The new forex regime offers increased accessibility of forex for companies. Previously, strict controls and fixed rates imposed by the CBN made it difficult and expensive for companies to obtain forex for sourcing equipment parts from overseas suppliers, raw material needed for production, paying consultants or experts supporting production etc. With banks now granted more flexibility, accessing forex should become more accessible and cost-effective.

This newfound freedom has the potential to save mining companies valuable time and money, enabling them to focus on scaling up their production capabilities. However, the policy change may lead to higher local costs of goods and services, which could contribute to higher inflation rates, reducing consumer purchasing power and eating into mining companies’ profit margins. Therefore, prudent cost management will be crucial for navigating these potential challenges. 
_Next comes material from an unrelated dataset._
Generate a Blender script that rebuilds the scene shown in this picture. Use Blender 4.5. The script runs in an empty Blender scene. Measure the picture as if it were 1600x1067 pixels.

Despite these considerations, the new forex regime presents several compelling opportunities for mining companies in Nigeria. It simplifies international fund transfers, allowing for more streamlined transactions and the ability to negotiate better deals with foreign partners and investors. Joint ventures and partnerships may become more attractive options for raising capital, fostering growth, and improving operational efficiency. The greater access to forex and a more stable currency environment represent significant wins for mining companies in Nigeria. 

With improved access, mining companies can import advanced equipment and machinery required for large-scale operations, enhancing technology and increasing production capabilities. Additionally, paying foreign workers and consultants in US dollars becomes more feasible, facilitating the recruitment of specialized expertise. Furthermore, the ability to repatriate profits and dividends earned from mining activities outside the country encourages foreign investment in the sector. Moreover, mining companies can secure loans from foreign lenders more efficiently, thanks to the stability in the forex market. 

However, small-scale miners and new entrants face significant challenges, such as limited forex access and greater exchange rate volatility exposure. Limited access to foreign currency can hinder their ability to import essential equipment, spare parts, and expertise, thereby restricting their potential for scaling operations. Additionally, small-scale miners require sophisticated hedging tools and strategies to mitigate risks. 

In conclusion, the new forex regime in Nigeria represents a mixed bag for the mining industry. Large mining companies stand to benefit significantly from increased forex access, enabling them to enhance their operations, attract foreign investment, and hedge against currency risks. However, small-scale miners and new entrants face more significant challenges, such as limited forex access and greater exchange rate volatility exposure. To ensure the flourishing of the entire industry, further support and measures are required to assist more minor players. Overall, the policy change signals a positive outlook for the mining sector in Nigeria. Still, careful consideration and strategic decision-making will be crucial for companies to navigate the opportunities and challenges ahead.